Gardai (Irish police) and British cops are confident they have behind bars the ringleaders of a gang that masterminded a drugs operation that went wrong when the largest haul of cocaine ever captured in the Republic was seized in the seas off west Cork.
A worldwide hunt, taking in 16 countries on three continents, was launched following last year’s convictions in Cork and imprisonment of four English men for terms of up to 30 years.
At the time detectives said they believed another seven people were involved in the operation to smuggle many hundreds of millions of euro worth of cocaine from South America to Europe via Ireland.
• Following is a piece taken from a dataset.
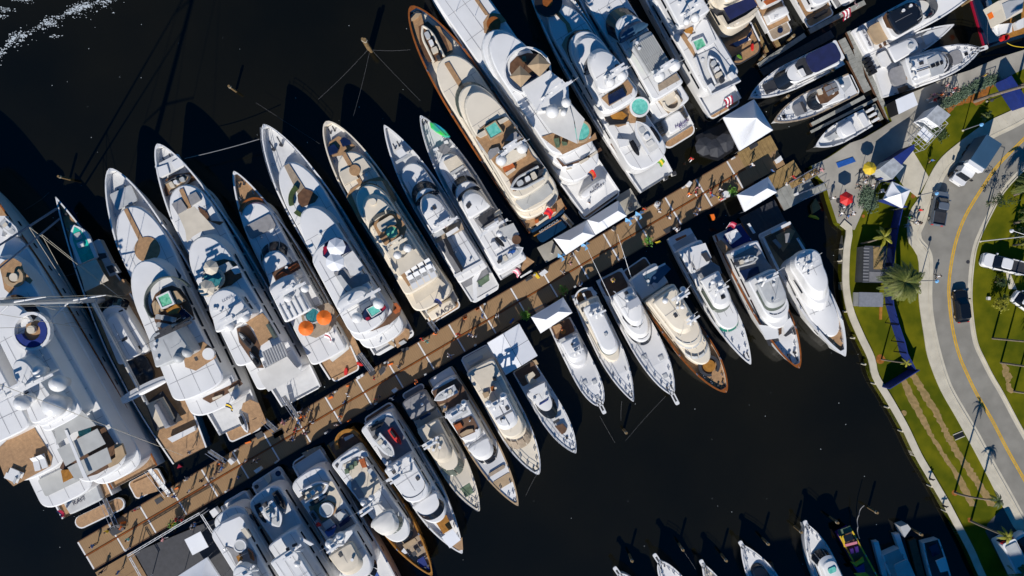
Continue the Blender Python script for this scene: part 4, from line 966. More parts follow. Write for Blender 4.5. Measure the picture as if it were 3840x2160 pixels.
b.P('anchor_seat', 'R200,145 240,100 280,100 260,125 200,165', 5.2, 'tan', h=.3)
b.T('main_deck', 'e1130,330', 'R440,440', .93, .84, 2.2, 5.8, nose=5, tail=2, ka=2.6)
b.P('walkway', 'R455,480 490,465 610,660 580,680', 5.97, 'teak')
b.P('aft_cockpit', 'e990,390 1300,200 1400,130 1440,220 1330,330 1010,480', 3.5, 'teak', h=.05)
b.P('sofa', 'e1110,420 1330,270 1345,290 1130,445', 4.0, 'beige', h=.5); b.P('table', 'e1150,360 1270,280 1285,300 1165,390', 4.0, 'charcoal', h=.2)
b.P('armchair', 'e1100,380 1140,365 1150,400 1115,420', 4.1, 'rust', h=.5); b.P('armchair', 'e1295,255 1335,245 1345,280 1310,290', 4.1, 'rust', h=.5)
b.T('upper_deck', 'e1000,330', 'R680,610', .90, .74, 5.8, 8.4, nose=4.5, tail=2, ka=2.6)
b.S('R660,590', 6.6, 'R690,650', 8.3, .78, .72, 4.5, 4.5, n=1, m='glass_pale')
b.P('grey_awning', 'e880,170 1010,60 1250,-40 1310,60 1200,150 980,270', 8.75, 'grey_canvas', h=.1)
b.S('E700,40', 8.9, 'E720,75', 10.0, .86, .76, 5, 5, n=1, m='pale_grey', name='window_band')
b.T('bridge_deck', 'E1210,960', 'R690,680', .84, .72, 8.4, 10.2, nose=5, tail=1.5, ka=2.8)
b.P('pool_deck', 'E555,350 600,250 700,170 870,110 960,170 1060,310 1130,430 1200,560 1330,680 1290,800 980,960 930,820 760,640', 10.37, 'teak', h=.04)
b.J('E645,240 780,155 870,290 720,375', 11.0, 'aqua', 'tan', edge=.16)
b.P('side_pad', 'E560,320 660,260 690,310 610,350', 10.8, 'beige', h=.4); b.P('side_pad', 'E800,160 900,115 930,140 830,200', 10.8, 'beige', h=.4)
b.P('sofa', 'E690,520 720,480 810,455 830,500 740,580 710,600', 10.8, 'cushion_grey', h=.4); b.P('sofa', 'E890,380 950,310 1010,280 1080,350 1000,390', 10.8, 'cushion_grey', h=.4)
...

Now three of those seven have been nabbed in the past week by police in London and charged in connection with the seizure of 440 million worth of cocaine at Dunlough Bay in West Cork in July 2007.
The seizure of more than 1.5 tons of cocaine was the biggest in the history of the state.
The latest arrests were part of a joint operation involving Gardai and the London Metropolitan Police Service.
A 49-year-old former drugs squad detective sergeant with Scotland Yard, Michael Daly, was among those held by former colleagues. He has been charged with conspiracy to supply the 1.5 tons of cocaine found in 62 waterproof sacks floating in the sea at Dunlough Bay.
Two other men, John Gary Edney, 57, from Kent, and Alan Roger Wells, 55, from Sidcup, south east London, were also arrested and charged.
The operation went wrong for the smugglers when an inflatable dinghy used to bring the shipment ashore suffered engine failure and capsized in rough seas, so the drugs were thrown into the water.
The dinghy was being used to bring the drugs to the shore from a catamaran, the Lucky Day, which had crossed the Atlantic from Barbados.
According to investigators, the cocaine originated in Colombia, from where it was shipped out through Venezuela to the Caribbean.
Daly’s brother Joseph, was one of the four arrested and jailed in Ireland following the drugs capture.
Following the first convictions, Garda drugs squad boss, Detective Chief Superintendent Tony Quilter, said they knew who the other gang members were and he pledged they would be brought to justice. He said at the time, “We will be moving against them.”
Shortly afterwards a suspect, James Hurley, number two on Britain’s Most Wanted List and who had been 13 years on the run from the law, was arrested in Holland.
The latest successes in London mean three people are still being hunted, but senior Garda sources revealed this week that they believe the main players are now all behind bars.